What are China’s ecological redlines?

Ecological conservation redlines demarcate areas that provide important ecological services with the aim of protecting them. These include shallow coastal waters, wetlands, glaciers and forests.

China’s ecological redlines policy is creating new protections and a model for sustainable land-use planning that has important lessons for any country wishing to meet the objectives of the Convention on Biodiversity (CBD) and the Paris Agreement on Climate Change.

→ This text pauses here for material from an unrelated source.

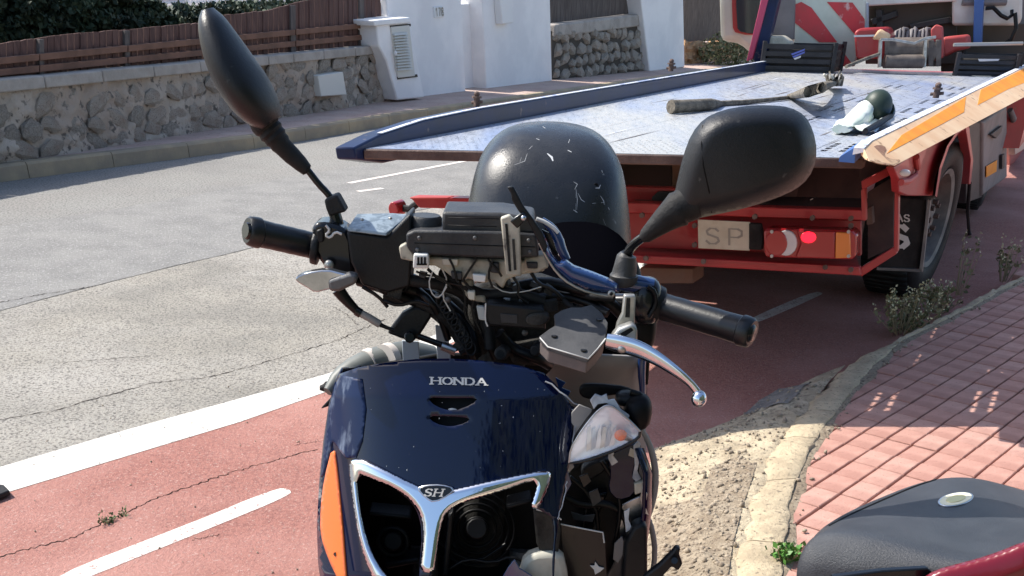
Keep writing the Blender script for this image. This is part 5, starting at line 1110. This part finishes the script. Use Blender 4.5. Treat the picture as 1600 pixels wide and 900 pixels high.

In 1998, catastrophic floods hit the Yangtze River valley, much exacerbated by overdevelopment of grasslands and wetlands that would otherwise have helped absorb the floodwater. China responded in 2000 by piloting a policy of ecological conservation redlines. Between 2010 and today, over a quarter of the country has been included in the redline – meaning put under protection or sustainable management. The aim is to protect almost all of China’s endangered species and their habitats, with simultaneous gains for the prevention of floods and sandstorms, provision of clean water and other ecosystem services. Implementation of the policy is overseen by the Ministry of Ecology and Environment and supported through fiscal transfers from the national government, payments for watershed management and other market-based instruments.

The role of redlines

China’s framework for ecological management includes nature reserves, national parks and the “Three lines & one list” system. The three “lines” here are ecological redlines, a lower limit on environmental quality, and an upper limit on resource usage. Meanwhile, an “environmental access list” determines what activities are permitted in the given area. But implementation and legislation for redlines is lagging behind the other parts of the system. The unclear legal status of the redline system has the potential to create tensions between different policies and causes difficulties for those implementing them on the ground.

Mangrove forest in front of Qinzhou city, Guangxi (Image: Huang Xiaobang / Alamy)
Mangrove forest in front of Qinzhou city, Guangxi 

In May this year, the province of Guizhou removed 17 wind turbines that had been built within a redline area, highlighting issues with coordination between developing renewable energy and the redline system. Responding to questions, the Ministry of Natural Resources said small-scale, existing renewable energy installations could be allowed within a redline area, but new construction should be avoided. With no national rules on implementation of the redline system, different provinces take different approaches. This can create uncertainty on whether and what sort of projects are compatible within redline areas.

In June 2018 the central government announced the Three lines & one list policy. Of the “three lines”, only the redline system features actual lines on the map. Overall, the policy acts as a basis on which to manage use of natural resources and restrict certain industries.

Shenzhen environmental authorities recently published a consultation draft of proposed measures under the Three lines & one list policy. This included definition of the three lines, with the redlines being demarcations of geographical areas, and the environmental and resource limits being specific targets for indices such as water quality in rivers, air quality (levels of PM2.5), energy consumption and protection of natural coastlines. The draft divides Shenzhen into a grid of 220 zones, with a further 26 coastal water zones. Each segment of that grid has corresponding requirements and restrictions for use by industries.

The “three lines” determine what types of project are permissible in any segment of that grid. The authorities can refer to the environmental access list and reject projects which do not meet the requirements. In practice, the environmental quality limits are applied in urban areas, as that’s where pollution is worst and reducing environmental damage is urgent. The limit on resource-use puts a ceiling on exploitation of resources, and those are being used both in urban and semi-urban areas, while redlines cover areas with valuable or vulnerable ecologies.

But the lack of a solid legislative basis for the redline system still gives local governments plenty of room for manoeuvre. Any firm wanting to build within a redline zone has to use the environmental impact assessment report to explain why this is unavoidable. A firm may argue that locating elsewhere would be too expensive, so they have to build within a redline area. It becomes about “economics”, rather than the “environment.” Of course, conflict between environmental quality and economic cost is a central problem of land use planning throughout the world, and is not a peculiarly Chinese problem.

Draft redline rules have been developed

The Ministry of Natural Resources has said that rules on implementing the redlines are being drafted. Early this year, a consultation draft of those rules was circulated. The 24 articles of that document provide detailed rules for implementation of the redline system, covering placement, management, adjustment and supervision.

Although the Ministry’s draft with some way to go before being finalised, some environment officials and NGOs suggest further improvements may be needed to tackle some complex issues. For example, in the draft the ministry defines, manages and supervises the redline system, giving it the right to oversee its own work. It also delegates approval for adjustments to redlines to local governments to accommodate significant national projects. Coordination of central government intent and local interpretation and implementation is a key tension in Chinese system of governance.